Let $(X, \mathcal A, \mu)$ be a measure space and $(E, | \cdot |)$ a Banach space. Let $f \in E^X$.
$f$ is called $\mu$-simple if $f = \sum_{k=1}^n e_k 1_{A_k}$ where $e_k \in E$ and $(A_k)_{k=1}^n$ is a finite sequence of pairwise disjoint sets with finite measure in $\mathcal A$. Let $\mathcal S (X, \mu, E)$ be the space of such $\mu$-simple functions.
$f$ is called $\mu$-measurable if $f$ is a $\mu$-a.e. limit of a sequence $(f_n)$ in $\mathcal S (X, \mu, E)$.
I'm trying to prove below result which does not assume the completeness of $\mu$. This is opposite to this exercise from Folland's Real Analysis: Modern Techniques and Their Application. The difference is due to that of measurability notion.
Theorem: Let $f,g \in E^X$ such that $f$ is $\mu$-measurable and $f=g$ $\mu$-a.e. Then $g$ is $\mu$-measurable.
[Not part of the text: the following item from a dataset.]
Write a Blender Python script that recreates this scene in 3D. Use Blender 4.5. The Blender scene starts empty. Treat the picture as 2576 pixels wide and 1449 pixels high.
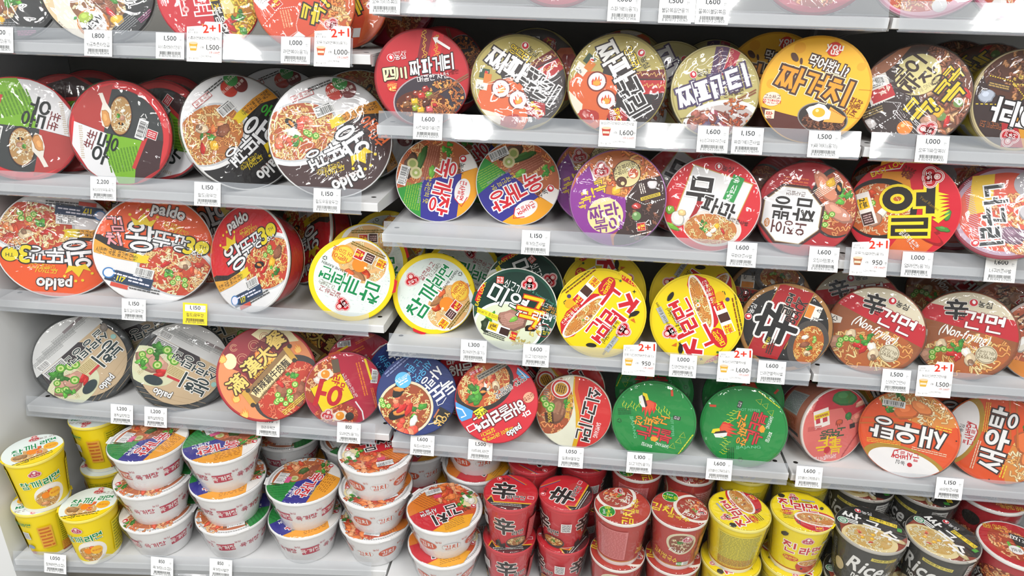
import bpy, math, random
import numpy as np
from mathutils import Matrix, Vector
from mathutils.geometry import tessellate_polygon

S = bpy.context.scene
COL = S.collection
rad = math.radians

# ------------------------------------------------------------------ camera
def look(pitch, yaw, roll):
    fw = Vector((math.sin(yaw)*math.cos(pitch), math.cos(yaw)*math.cos(pitch), -math.sin(pitch)))
    r0 = Vector((math.cos(yaw), -math.sin(yaw), 0)); u0 = r0.cross(fw)
    r = r0*math.cos(roll) + u0*math.sin(roll); u = -r0*math.sin(roll) + u0*math.cos(roll)
    return r, u, fw
cam = bpy.data.objects.new('camera', bpy.data.cameras.new('camera')); COL.objects.link(cam)
_r, _u, _f = look(.398, -.088, .029)
_m = Matrix((_r, _u, -_f)).transposed().to_4x4(); _m.translation = (.387, -1.315, .372)
cam.matrix_world = _m
cam.data.sensor_width = 36; cam.data.lens = 1751.5/2576*36; cam.data.clip_start = .05
S.camera = cam

# ------------------------------------------------------------------ light
W = bpy.data.worlds.new('world'); S.world = W; W.use_nodes = True
W.node_tree.nodes['Background'].inputs[0].default_value = (.93, .96, 1, 1)
W.node_tree.nodes['Background'].inputs[1].default_value = .42
def tube(name, x, y, z, length, watt, rot=0):          # ceiling fluorescent tubes running towards the shelf
    l = bpy.data.lights.new(name, 'AREA'); l.shape = 'RECTANGLE'; l.size = .05; l.size_y = length; l.energy = watt
    l.color = (1, .985, .95)
    o = bpy.data.objects.new(name, l); o.location = (x, y, z); o.rotation_euler = (0, 0, rot); COL.objects.link(o)
for x in (-1.55, -.35, .95, 2.2):
    for dx in (-.06, .06):
        tube('ceiling_tube', x+dx, -2.2, 1.55, 2.6, 27)
S.cycles.max_bounces = 4; S.cycles.diffuse_bounces = 2; S.cycles.glossy_bounces = 2; S.cycles.transmission_bounces = 2; S.cycles.transparent_max_bounces = 12
S.cycles.adaptive_threshold = .05; S.cycles.caustics_reflective = False; S.cycles.caustics_refractive = False
S.view_settings.view_transform = 'Standard'; S.view_settings.look = 'None'
S.view_settings.exposure = -.2; S.view_settings.gamma = 1; S.view_settings.use_curve_mapping = False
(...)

Could you have a check on my attempt?
My attempt: Because $f$ is $\mu$-measurable, there is a sequence $(f_n)$ of $\mu$-simple functions such that $f_n \to f$ $\mu$-a.e. This means there is a $\mu$-null set $N$ such that $f_n \to f$ on $N^c$. Because $f=g$ $\mu$-a.e., there is a $\mu$-null set $N'$ such that $f=g$ on $(N')^c$. Let $M = N \cup N'$. Then $M$ is a $\mu$-null set. Clearly, $f_n \to g$ on $M^c$. This completes the proof.